A mon avis, le fond de la problématique n’est pas tant de trouver des solutions aux problèmes qu’affronte le pays, les compétences ne manquent pas, mais il s’agit plutôt de créer les conditions préalables pour s’assurer l’adhésion de la majorité des citoyens aux solutions préconisées. Concrètement, reconstituer un capital crédibilité et regagner la confiance des citoyens; lesquelles, crédibilité et confiance ne sont que la conséquence de l’exemple donné par les Politiciens et Décideurs incarnant l’autorité publique, membres des trois pouvoirs, et ce par leurs compétences certes, mais surtout par leurs sens de responsabilité, leurs comportements et leurs actions au quotidien. C’est cela "Agir par l’exemple", source de crédibilité et de confiance et préalable de réussite politique.

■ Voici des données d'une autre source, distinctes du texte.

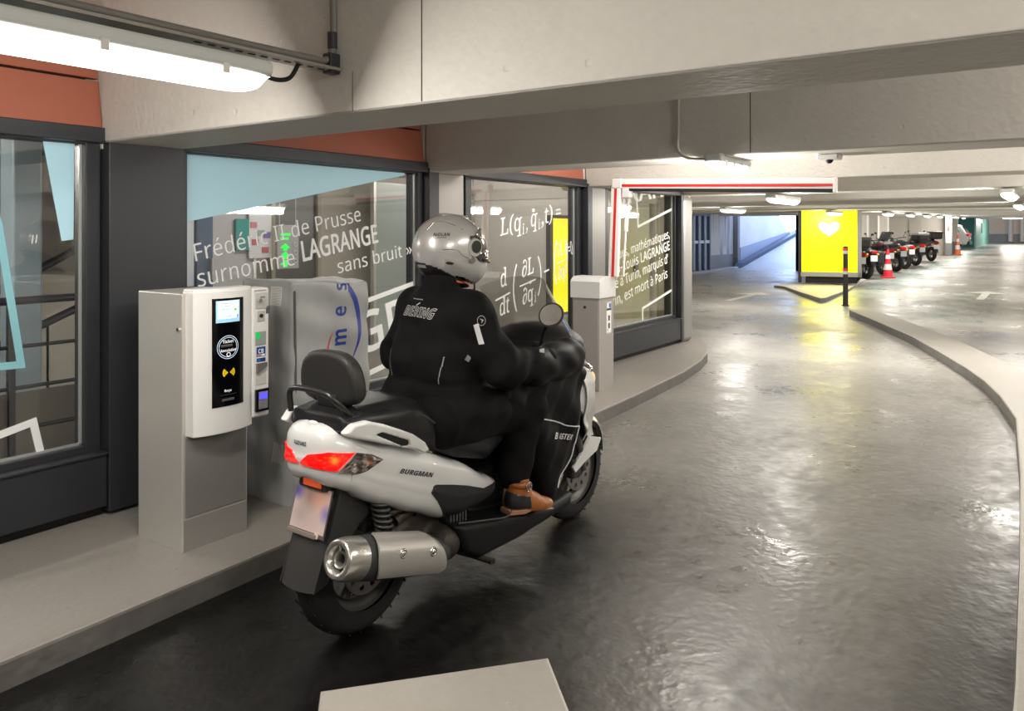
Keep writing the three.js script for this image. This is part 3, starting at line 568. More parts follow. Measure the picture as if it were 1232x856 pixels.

Actuellement et pour être honnête, la crédibilité et la confiance, ne sont pas ce qui caractérise le mieux les relations entre Gouvernés et Gouvernants dans le pays! Par Gouvernants on sous-entend bien sûr l’Exécutif mais également l’Assemblée des Représentants du Peuple dont les Honorables Députés doivent constamment se demander et vérifier si l’image qu’ils reflètent correspond bien à celle de leurs électeurs!!!
En résumé, quelques règles sont à respecter pour préparer les conditions de réussite de toute action gouvernementale et à fortiori d’importantes réformes:
- D’abord, Agir par l’Exemple, s’impose à tous ceux qui incarnent l’autorité publique, en commençant évidemment par le sommet de la hiérarchie;
- Communiquer à temps sur les décisions, en montrer l’objectif, expliquer le pourquoi et informer sur les modalités pour y parvenir, démontrer que ce sont des mesures justes et équitables;
- Commencer du top vers le bas, pour demander des sacrifices, suivre le sens inverse et commencer par les plus infortunés pour octroyer des facilités ou des avantages.
Cela va des valeurs de justice, d’équité et de paix sociales, conditions incontournables à la vie en collectivité.
Ainsi, il est facile pour chacun de nous, Gouvernants et Gouvernés, de juger la pertinence de ses décisions, ses actions, ses déclarations, ses comportements… par rapport à ces valeurs et par là, d’apprécier le degré de sa maturité en tant que gouvernant ou citoyen, donc les chances de pouvoir sauver le pays, oui il s’agit bien d’une opération de sauvetage et d’un naufragé, "le bateau Tunisie" avec ce qu’il emporte!
Encore une fois, ce n’est vraiment pas le savoir théorique de telles valeurs et principes qui fait défaut à nos Gouvernants, c’est plutôt leur incarnation et concrétisations dans les agissements et comportements quotidiens de chacun d’entre eux.
En fin, dans le cas où il est, pour une raison quelconque, impossible à un responsable de respecter ces valeurs et tenir à ces principes, n’est-il pas plus sage et plus responsable de céder sa fonction à autrui que de tricher et s’agripper à son poste pour quelques…! Rappelons aux honorables Politiciens que leur fonction est de servir le pays et rien d’autres et que l’histoire vous en tiendra responsable!
Ressaisissons-nous avant qu’il ne soit trop tard, Mais n’est-il pas déjà tard ?.